((
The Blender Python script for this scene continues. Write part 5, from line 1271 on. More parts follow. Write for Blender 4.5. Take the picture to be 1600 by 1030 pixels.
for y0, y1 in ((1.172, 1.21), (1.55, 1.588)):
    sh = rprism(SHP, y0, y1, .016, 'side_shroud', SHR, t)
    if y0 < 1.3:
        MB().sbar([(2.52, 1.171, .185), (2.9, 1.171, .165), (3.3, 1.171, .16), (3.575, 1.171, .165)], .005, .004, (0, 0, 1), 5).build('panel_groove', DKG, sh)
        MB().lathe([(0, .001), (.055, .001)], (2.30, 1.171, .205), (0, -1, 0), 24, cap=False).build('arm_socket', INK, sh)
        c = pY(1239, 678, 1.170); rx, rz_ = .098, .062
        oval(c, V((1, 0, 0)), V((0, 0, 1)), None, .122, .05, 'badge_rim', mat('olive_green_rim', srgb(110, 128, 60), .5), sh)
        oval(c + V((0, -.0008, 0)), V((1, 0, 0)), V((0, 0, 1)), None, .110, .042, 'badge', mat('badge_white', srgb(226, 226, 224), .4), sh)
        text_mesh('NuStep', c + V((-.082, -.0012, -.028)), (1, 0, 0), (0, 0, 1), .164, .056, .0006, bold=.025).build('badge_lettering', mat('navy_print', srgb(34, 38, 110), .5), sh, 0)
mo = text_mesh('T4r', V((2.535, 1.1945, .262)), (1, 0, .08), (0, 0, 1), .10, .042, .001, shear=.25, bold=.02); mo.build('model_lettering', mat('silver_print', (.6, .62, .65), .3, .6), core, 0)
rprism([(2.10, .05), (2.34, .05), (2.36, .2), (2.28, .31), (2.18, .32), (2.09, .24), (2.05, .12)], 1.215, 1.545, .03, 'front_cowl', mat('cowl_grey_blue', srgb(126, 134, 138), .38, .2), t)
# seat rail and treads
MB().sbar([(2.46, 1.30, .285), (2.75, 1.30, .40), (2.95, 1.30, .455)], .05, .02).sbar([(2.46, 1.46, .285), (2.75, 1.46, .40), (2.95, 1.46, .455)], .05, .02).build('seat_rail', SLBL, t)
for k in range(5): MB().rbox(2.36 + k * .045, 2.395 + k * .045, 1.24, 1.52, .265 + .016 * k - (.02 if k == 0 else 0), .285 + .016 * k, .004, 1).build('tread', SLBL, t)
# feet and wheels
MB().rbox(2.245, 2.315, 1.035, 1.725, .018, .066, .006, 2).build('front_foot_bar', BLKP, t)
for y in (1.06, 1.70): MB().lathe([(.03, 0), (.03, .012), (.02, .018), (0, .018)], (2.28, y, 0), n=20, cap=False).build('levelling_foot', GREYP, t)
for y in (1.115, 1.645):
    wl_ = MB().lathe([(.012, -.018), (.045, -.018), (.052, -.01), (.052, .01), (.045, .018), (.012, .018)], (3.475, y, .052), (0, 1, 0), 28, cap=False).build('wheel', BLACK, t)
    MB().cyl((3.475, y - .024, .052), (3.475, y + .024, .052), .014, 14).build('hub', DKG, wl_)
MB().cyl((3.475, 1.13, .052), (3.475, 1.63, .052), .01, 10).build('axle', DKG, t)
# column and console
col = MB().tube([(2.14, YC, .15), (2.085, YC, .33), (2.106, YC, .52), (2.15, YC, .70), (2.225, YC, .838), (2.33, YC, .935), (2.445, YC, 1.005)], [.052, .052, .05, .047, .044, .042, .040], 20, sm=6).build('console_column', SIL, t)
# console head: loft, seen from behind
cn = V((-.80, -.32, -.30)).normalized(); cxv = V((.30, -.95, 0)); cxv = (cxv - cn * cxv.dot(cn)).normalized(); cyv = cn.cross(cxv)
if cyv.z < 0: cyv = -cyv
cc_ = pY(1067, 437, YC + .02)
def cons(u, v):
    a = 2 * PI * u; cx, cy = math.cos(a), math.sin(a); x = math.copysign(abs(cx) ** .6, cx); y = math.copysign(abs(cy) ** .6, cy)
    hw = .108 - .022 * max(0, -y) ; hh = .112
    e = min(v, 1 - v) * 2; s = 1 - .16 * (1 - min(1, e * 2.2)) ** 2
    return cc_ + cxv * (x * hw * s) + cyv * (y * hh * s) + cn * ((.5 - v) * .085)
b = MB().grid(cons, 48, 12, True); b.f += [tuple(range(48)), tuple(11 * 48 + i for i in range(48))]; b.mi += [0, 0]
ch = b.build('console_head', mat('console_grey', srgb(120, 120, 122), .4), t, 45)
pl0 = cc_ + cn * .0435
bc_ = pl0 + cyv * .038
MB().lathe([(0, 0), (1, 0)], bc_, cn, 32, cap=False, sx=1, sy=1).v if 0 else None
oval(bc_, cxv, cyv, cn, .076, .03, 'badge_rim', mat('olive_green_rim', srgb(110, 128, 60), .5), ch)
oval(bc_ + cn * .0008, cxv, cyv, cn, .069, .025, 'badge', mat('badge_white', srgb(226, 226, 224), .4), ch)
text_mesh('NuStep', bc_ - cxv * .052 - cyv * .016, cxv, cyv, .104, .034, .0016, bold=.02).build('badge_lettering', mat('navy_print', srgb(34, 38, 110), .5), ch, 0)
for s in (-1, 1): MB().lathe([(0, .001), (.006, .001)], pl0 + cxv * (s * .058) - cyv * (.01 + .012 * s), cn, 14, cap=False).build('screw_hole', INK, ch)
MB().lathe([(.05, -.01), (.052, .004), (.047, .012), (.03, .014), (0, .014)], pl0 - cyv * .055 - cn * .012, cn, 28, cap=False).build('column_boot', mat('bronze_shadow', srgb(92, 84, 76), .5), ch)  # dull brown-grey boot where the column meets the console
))
To do: Which lines of the material contain the string "from"? List each of them.

Solution to this task:
The Blender Python script for this scene continues. Write part 5, from line 1271 on. More parts follow. Write for Blender 4.5. Take the picture to be 1600 by 1030 pixels.
# console head: loft, seen from behind